Thailand faces sustained negative consumer inflation

Prices remain under pressure

Thailand’s consumer price inflation has stayed in negative territory for an extended period, reflecting softer price pressures across the economy. According to official data, the consumer price index (CPI) fell year-on-year for consecutive months through the end of 2025, with a decline of around 0.28 % recorded in December. This marked nine straight months of falling consumer prices, keeping headline inflation well below the Bank of Thailand’s long-run target range of 1 %–3 %.

Supply-side influences dominate price movements

The persistent downtrend in headline inflation is largely driven by declines in energy costs such as electricity and fuel, which account for a meaningful share of the consumer price basket. Other categories including personal care items, clothing and household goods have also shown downward price trends amid strong market competition. At the same time, food and non-alcoholic beverage prices have risen, underlining a mixed picture with some upward pressures offsetting broader declines.

Policy response and economic context

Thailand’s monetary authorities are closely monitoring inflation dynamics, balancing the need to support economic activity with the objective of maintaining price stability. The extended period of low or negative headline inflation has given policymakers space to consider accommodative measures, including possible interest rate cuts, while emphasising that underlying core inflation excluding volatile items remains modestly positive.

Impact on households and markets

Extended negative inflation creates a nuanced impact on households and businesses. Lower headline prices can ease the cost of living for consumers, but they may also signal weak domestic demand, which can deter investment and slow economic momentum. For firms, ongoing price pressures challenge profitability and strategic planning.

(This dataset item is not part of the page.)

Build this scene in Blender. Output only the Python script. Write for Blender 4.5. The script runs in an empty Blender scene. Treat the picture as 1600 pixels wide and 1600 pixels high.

Outlook and potential shift in trend

Analysts suggest that inflation may return to positive territory in early 2026 as tourist arrivals increase, agricultural prices rise, and domestic demand strengthens. However, global energy price movements, currency dynamics and external economic conditions will remain key influences on Thailand’s inflation trajectory.

As reported by experts at International Investment, the prolonged negative inflation trend in Thailand primarily reflects supply-side and external price pressures rather than a deep-seated deflationary cycle, highlighting the importance of targeted monetary and fiscal measures to support balanced economic growth and price stability.